The variable X has pdf $$f(x) = \frac18(6 - x)$$ for $$2 ≤ x ≤ 6$$
A sample of two values of X is taken. Denoting the lesser of the two values by Y, use the cdf of X to write down the cdf of Y. Hence obtain the pdf and mean of Y . Show that its median is approximately 2.64. (The median is the point m for which P(Y ≤ m) = 0.5.)
This is an exercise of Probability theory. It has been bothering me for a long time. Really thank you for helping me.
I am stuck in the first step:using the cdf of X to write down the cdf of Y.
I tried the Inverse function of cumulative distribution function, but it didn't seem to help.
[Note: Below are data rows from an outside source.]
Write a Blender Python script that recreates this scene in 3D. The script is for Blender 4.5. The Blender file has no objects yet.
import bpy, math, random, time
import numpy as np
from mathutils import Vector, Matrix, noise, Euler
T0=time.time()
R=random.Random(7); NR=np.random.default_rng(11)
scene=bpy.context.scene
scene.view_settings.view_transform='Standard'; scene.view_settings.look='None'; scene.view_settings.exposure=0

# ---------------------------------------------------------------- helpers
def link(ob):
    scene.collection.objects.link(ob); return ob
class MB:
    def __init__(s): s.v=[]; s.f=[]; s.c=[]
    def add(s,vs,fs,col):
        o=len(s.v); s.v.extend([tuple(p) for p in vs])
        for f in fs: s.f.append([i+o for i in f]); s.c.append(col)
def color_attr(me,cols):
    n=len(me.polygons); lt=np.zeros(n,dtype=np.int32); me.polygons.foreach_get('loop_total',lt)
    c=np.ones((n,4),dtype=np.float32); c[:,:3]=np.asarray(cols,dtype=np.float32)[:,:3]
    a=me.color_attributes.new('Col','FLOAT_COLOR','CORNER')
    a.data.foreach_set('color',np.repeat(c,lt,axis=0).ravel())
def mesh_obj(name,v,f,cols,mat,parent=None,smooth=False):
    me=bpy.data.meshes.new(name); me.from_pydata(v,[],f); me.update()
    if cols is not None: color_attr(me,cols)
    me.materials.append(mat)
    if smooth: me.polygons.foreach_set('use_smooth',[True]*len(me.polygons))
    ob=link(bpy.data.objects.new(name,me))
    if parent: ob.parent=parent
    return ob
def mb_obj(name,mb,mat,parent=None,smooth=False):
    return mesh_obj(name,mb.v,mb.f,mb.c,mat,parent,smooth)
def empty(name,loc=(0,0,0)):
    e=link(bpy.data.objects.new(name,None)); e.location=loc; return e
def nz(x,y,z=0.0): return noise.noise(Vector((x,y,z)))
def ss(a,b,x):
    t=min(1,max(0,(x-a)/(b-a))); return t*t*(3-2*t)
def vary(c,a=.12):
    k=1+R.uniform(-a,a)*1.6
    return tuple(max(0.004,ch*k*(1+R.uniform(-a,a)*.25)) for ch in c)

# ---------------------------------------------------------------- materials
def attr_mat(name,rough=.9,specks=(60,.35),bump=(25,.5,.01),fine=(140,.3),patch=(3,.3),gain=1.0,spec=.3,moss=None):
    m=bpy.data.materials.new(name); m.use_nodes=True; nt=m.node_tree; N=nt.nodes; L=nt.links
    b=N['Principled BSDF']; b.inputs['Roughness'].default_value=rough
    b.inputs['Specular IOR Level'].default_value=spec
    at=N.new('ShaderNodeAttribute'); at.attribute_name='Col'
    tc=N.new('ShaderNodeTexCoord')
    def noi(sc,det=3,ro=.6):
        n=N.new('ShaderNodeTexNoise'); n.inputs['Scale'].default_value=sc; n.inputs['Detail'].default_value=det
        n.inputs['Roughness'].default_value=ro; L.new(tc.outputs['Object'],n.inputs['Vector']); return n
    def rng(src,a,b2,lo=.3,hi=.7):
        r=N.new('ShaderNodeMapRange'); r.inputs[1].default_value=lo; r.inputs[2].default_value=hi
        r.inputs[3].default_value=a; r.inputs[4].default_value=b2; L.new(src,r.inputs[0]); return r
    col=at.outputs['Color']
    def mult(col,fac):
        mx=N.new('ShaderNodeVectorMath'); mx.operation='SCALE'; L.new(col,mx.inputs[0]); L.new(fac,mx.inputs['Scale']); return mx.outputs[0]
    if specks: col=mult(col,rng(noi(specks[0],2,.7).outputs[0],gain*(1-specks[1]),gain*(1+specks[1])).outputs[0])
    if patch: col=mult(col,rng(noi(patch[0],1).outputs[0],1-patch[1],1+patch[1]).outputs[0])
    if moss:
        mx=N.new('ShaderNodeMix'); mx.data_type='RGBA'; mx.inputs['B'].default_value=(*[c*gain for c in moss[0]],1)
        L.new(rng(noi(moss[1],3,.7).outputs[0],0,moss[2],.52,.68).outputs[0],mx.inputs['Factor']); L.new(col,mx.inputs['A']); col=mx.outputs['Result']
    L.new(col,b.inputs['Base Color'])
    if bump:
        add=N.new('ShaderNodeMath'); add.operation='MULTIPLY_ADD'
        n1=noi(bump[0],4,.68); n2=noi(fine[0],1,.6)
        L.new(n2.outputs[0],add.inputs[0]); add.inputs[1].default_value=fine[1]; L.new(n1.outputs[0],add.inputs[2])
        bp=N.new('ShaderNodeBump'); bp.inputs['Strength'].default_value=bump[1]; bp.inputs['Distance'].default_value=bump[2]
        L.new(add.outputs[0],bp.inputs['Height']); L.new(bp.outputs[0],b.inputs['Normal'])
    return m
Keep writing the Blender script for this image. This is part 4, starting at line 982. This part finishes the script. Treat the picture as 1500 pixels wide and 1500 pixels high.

In order to follow the hint of antkam, and use the CDF of $Y$, it is necessary first to find the CDF of $X$. What we have now is the PDF of $X$. We must first integrate that with respect to $x$:
$$ F_X(x) = \int \frac18 (6-x) \, dx = \frac18 \left(6x-\frac12x^2\right) + C = \frac34 x - \frac{1}{16}x^2 + C, \qquad 2 \leq x \leq 6 $$
We need $F_X(2) = 0$, which yields $C = -\frac54$ and then
$$ F_X(x) = \frac34 x - \frac{1}{16}x^2 - \frac54 $$
As a check, we observe that $F_X(6) = \frac92 - \frac94 - \frac54 = 1$, as it should. You should now be able to identify the proper CDF for $Y$, and to determine the median for $Y$. Be aware that
$$ F_Y(y) = P(Y \leq y) = 1-P(Y > y) = 1-[P(X > y)]^2 = 1-[1-F_X(x)]^2 $$
so the hint of antkam is slightly off.